# PROMPT
Print exactly those lines that run from the beginning of the data to the line bearing "D = seg_d(VX, VY, [(1785, 589), (1805, 585), (1824, 590)])", inclusive.

# STORED DATA

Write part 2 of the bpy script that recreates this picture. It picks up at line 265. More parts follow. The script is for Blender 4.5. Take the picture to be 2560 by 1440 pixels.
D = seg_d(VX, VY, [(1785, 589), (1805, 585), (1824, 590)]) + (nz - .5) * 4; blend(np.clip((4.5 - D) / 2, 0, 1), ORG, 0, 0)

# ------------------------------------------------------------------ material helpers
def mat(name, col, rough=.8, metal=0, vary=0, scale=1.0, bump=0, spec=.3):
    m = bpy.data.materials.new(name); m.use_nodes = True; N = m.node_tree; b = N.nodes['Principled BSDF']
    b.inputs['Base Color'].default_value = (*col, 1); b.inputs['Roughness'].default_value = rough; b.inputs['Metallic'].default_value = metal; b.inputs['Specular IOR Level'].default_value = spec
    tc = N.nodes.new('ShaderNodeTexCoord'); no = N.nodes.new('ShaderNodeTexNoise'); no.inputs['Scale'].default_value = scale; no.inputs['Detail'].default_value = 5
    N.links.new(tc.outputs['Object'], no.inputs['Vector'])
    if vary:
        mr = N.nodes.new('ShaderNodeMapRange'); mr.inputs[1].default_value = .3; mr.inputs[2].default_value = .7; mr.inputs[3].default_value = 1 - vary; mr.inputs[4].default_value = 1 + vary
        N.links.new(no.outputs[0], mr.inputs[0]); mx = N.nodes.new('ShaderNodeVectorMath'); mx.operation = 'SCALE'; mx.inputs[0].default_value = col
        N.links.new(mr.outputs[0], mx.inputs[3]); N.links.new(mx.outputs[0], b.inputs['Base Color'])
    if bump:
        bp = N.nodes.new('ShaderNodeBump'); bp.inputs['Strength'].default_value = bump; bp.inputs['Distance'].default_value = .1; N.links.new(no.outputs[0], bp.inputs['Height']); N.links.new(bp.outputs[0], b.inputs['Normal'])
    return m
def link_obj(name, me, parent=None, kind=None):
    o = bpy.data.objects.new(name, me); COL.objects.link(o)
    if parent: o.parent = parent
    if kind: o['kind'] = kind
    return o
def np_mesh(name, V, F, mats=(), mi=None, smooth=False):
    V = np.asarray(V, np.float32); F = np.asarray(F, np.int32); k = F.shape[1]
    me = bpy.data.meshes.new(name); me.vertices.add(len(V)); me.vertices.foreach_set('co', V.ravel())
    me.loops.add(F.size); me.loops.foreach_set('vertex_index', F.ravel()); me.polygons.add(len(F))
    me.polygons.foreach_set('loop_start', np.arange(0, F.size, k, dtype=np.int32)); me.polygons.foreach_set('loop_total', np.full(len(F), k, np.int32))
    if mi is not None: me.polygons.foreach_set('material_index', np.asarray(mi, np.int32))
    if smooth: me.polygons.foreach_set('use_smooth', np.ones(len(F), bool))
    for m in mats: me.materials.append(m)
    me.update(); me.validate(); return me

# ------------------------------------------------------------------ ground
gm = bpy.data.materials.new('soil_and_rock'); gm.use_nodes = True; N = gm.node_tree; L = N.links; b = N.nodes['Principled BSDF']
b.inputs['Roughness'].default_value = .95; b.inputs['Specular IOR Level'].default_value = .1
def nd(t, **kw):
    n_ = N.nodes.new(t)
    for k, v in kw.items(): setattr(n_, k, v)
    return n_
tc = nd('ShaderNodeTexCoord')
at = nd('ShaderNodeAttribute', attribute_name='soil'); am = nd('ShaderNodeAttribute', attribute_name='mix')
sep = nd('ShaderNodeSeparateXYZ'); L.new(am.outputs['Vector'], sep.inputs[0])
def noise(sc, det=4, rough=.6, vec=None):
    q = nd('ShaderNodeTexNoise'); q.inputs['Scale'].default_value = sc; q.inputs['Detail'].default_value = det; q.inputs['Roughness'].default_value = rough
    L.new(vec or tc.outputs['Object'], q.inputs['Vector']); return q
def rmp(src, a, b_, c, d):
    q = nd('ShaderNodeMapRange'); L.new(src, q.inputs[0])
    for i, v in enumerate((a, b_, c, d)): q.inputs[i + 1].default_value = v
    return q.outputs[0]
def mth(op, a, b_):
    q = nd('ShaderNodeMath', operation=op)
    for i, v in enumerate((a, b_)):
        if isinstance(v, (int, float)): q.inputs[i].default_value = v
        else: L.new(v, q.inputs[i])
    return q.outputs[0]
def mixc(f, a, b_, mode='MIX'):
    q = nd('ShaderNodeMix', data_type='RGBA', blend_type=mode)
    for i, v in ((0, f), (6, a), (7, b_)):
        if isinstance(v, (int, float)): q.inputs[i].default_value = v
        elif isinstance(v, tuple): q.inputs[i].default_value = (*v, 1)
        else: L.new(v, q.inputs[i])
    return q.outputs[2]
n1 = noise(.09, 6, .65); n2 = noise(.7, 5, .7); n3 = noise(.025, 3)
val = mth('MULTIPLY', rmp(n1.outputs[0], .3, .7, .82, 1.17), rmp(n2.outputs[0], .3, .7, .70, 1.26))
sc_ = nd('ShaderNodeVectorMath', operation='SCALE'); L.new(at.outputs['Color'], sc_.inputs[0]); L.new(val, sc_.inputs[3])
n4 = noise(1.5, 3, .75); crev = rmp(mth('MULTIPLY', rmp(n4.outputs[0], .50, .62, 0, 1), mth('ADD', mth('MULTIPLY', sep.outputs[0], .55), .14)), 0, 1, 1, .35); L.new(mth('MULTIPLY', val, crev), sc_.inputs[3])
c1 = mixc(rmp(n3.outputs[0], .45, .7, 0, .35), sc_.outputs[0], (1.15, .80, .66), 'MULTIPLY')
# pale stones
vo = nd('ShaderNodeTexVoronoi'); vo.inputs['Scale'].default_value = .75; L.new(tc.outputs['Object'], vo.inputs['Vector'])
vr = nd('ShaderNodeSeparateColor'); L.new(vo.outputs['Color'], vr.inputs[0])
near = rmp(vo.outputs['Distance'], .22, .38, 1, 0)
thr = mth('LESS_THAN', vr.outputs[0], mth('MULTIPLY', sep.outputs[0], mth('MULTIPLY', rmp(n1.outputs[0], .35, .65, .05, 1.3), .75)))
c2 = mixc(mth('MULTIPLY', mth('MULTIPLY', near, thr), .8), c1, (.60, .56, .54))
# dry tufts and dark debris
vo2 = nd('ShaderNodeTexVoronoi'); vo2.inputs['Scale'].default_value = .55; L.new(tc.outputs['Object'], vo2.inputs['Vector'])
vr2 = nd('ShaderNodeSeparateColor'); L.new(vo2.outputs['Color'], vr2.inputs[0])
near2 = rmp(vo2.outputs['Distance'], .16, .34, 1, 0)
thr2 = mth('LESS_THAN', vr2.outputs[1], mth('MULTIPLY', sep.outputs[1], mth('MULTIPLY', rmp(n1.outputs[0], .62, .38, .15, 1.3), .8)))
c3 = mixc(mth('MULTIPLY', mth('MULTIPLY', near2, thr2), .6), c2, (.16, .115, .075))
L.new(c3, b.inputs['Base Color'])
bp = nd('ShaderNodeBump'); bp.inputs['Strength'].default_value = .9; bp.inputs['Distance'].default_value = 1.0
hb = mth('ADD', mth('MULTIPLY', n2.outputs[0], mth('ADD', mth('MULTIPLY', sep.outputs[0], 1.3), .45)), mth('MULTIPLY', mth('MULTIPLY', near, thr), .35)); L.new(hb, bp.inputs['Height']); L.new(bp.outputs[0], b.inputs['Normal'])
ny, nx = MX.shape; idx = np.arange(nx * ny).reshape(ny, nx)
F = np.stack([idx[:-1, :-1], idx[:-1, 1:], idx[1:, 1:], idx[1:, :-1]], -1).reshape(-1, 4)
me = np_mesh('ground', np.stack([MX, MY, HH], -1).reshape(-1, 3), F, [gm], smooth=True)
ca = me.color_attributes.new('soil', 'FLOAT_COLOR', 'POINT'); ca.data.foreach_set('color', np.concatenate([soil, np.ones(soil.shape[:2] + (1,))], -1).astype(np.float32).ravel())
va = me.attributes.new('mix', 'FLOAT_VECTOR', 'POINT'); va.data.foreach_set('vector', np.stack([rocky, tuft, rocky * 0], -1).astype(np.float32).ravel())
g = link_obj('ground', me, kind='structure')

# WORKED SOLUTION
Write part 2 of the bpy script that recreates this picture. It picks up at line 265. More parts follow. The script is for Blender 4.5. Take the picture to be 2560 by 1440 pixels.
D = seg_d(VX, VY, [(1785, 589), (1805, 585), (1824, 590)]) + (nz - .5) * 4; blend(np.clip((4.5 - D) / 2, 0, 1), ORG, 0, 0)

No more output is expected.